With "Sender," Urbanite Brings Chicago Grit to Downtown Sarasota
Arts & Culture
SRQ DAILY FRIDAY WEEKEND EDITION
FRIDAY JAN 10, 2020 |
BY ANDREW FABIAN
Chicago has a reputation as a rough city, and whether or not that reputation is warranted, a play by one of its hottest up-and-coming playwrights promises to challenge Sarasota audiences with its colorful language, flawed characters and racy sexual themes. The play is called “Sender,” and it is part 1 of a 7-play series of loosely-connected stories by playwright Ike Holter, a Chicago native poised to break out in 2020 for his powerful, timely work.
The play opens with a quirky twist: a man who was thought by his friends to be dead returns and upends the tenuous peace they have all made in moving on. His mysterious reappearance and desire to make up for lost time and past mistakes rips through their lives like a tornado, forcing each of them to take responsibility for themselves. And, some of the contemporary issues explored by the play—student loan debt, arrested development, sexuality—belie the universal themes explored, which bodes well for a play about millennials being performed to an older audience.
“The characters all in one way or another embody some of the things that make other people look down on millennials,” says Brendan Ragan, Co-artistic director of Urbanite and director of this production. “But, ultimately, the characters are dealing with the same problems as any other family drama,” he says, “secrets, infidelity, substance abuse; it’s just that they aren’t a traditional, nuclear family.” It all amounts to a play that promises to portray the despondency and angst of the Millennial generation in all of its self-reflective, insecure, foul-mouthed glory.
“Ike’s language is gorgeous,” says Mary Williamson, who reprises her role as Tess, a role she played when the play premiered in Chicago in 2016. “It’s heightened yet realistic, rhythmic and chaotic,” she continues, and altogether serves to accentuate the manic lives of the four millennial characters who all, in one way or another, are struggling with the looming threat of their belated adulthood.
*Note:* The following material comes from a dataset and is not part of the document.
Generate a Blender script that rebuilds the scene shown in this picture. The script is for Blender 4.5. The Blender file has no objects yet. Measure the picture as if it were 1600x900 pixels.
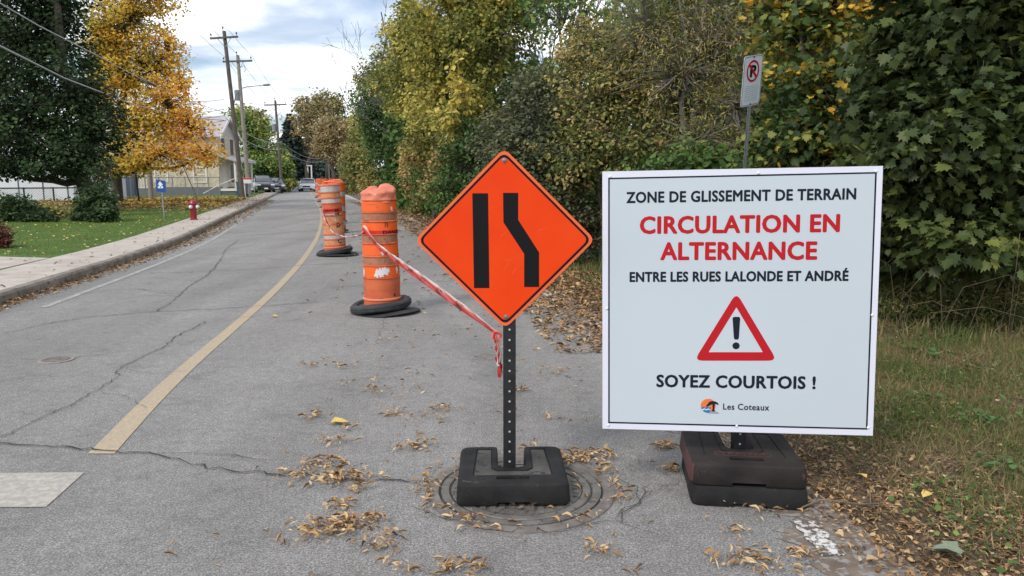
import bpy, bmesh, math, random
import numpy as np
from mathutils import Vector, Matrix, noise as mnoise
R = math.radians
S = bpy.context.scene
COL = S.collection
# ------------------------------------------------------------------ camera
FPX = 1150.0; TH = math.atan(172 / FPX); EYE = 1.5
cd = bpy.data.cameras.new('camera'); cam = bpy.data.objects.new('camera', cd); COL.objects.link(cam)
cam.location = (0, 0, EYE); cam.rotation_euler = (math.pi / 2 - TH, 0, 0)
cd.sensor_width = 36; cd.lens = 36 * FPX / 1600; cd.clip_start = 0.05; cd.clip_end = 3000
cd.dof.use_dof = False
S.camera = cam
S.render.resolution_x = 1024; S.render.resolution_y = 576
# ------------------------------------------------------------------ exposure, sun, sky
S.view_settings.view_transform = 'Standard'; S.view_settings.look = 'None'
S.view_settings.exposure = 0.45; S.view_settings.gamma = 1.0
SUN_EL, SUN_AZ = R(46), R(-142)         # behind the camera to the left, veiled by cloud
sd = bpy.data.lights.new('sun', 'SUN'); sd.energy = 1.5; sd.angle = R(14); sd.color = (1, .95, .87)
sun = bpy.data.objects.new('sun', sd); COL.objects.link(sun)
sdir = Vector((math.sin(SUN_AZ) * math.cos(SUN_EL), math.cos(SUN_AZ) * math.cos(SUN_EL), math.sin(SUN_EL)))
sun.rotation_euler = sdir.to_track_quat('Z', 'Y').to_euler(); sun.location = sdir * 60
W = bpy.data.worlds.new('World'); S.world = W; W.use_nodes = True
nt = W.node_tree; N = nt.nodes; L = nt.links
bg = N['Background']; bg.inputs[1].default_value = 0.1
sky = N.new('ShaderNodeTexSky'); sky.sky_type = 'NISHITA'; sky.sun_disc = False
sky.sun_elevation = SUN_EL; sky.sun_rotation = SUN_AZ % (2 * math.pi); sky.air_density = 1.0; sky.dust_density = 1.5
tc = N.new('ShaderNodeTexCoord')
sep = N.new('ShaderNodeSeparateXYZ'); L.new(tc.outputs['Generated'], sep.inputs[0])
def wmath(op, a, b=None, clamp=False):
    m = N.new('ShaderNodeMath'); m.operation = op; m.use_clamp = clamp
    for i, v in enumerate((a, b)):
        if v is None: continue
        if isinstance(v, (int, float)): m.inputs[i].default_value = v
        else: L.new(v, m.inputs[i])
    return m.outputs[0]
zc = wmath('MAXIMUM', sep.outputs[2], 0.0)
den = wmath('ADD', zc, 0.16)
cmb = N.new('ShaderNodeCombineXYZ')
L.new(wmath('DIVIDE', sep.outputs[0], den), cmb.inputs[0]); L.new(wmath('DIVIDE', sep.outputs[1], den), cmb.inputs[1])
cmb.inputs[2].default_value = 3.4
n1 = N.new('ShaderNodeTexNoise'); n1.inputs['Scale'].default_value = 1.15; n1.inputs['Detail'].default_value = 9
n1.inputs['Roughness'].default_value = .55; n1.inputs['Distortion'].default_value = .35
L.new(cmb.outputs[0], n1.inputs['Vector'])
cr = N.new('ShaderNodeValToRGB'); L.new(n1.outputs['Fac'], cr.inputs[0])
cr.color_ramp.elements[0].position = .38; cr.color_ramp.elements[0].color = (.15, .15, .15, 1)
cr.color_ramp.elements[1].position = .60; cr.color_ramp.elements[1].color = (1, 1, 1, 1)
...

And, like the play’s protagonist returning from the dead, Urbanite’s production is also an opportunity for Williamson to reflect on her own growth, both personally and as an actress.
“This will be the first time I’ll revisit a character with a totally different company,” she says, “and I’ve had more life experience, so I’m a different person and Tess is a different person.” For Williamson, having more life experience means she can better understand her troubled character, and Ragan hopes this translates into something universally relatable for Sarasota audiences. “The play is about growing up, but also about healing and owning yourself,” says Ragan. Nonetheless, “Sender” will continue Urbanite’s aim to push the boundary on what Sarasota audiences are used to.The play opens tonight at 8 pm and promises to evoke any combination of gasps,
laughs, eye-rolls or tears. It runs through February 16th.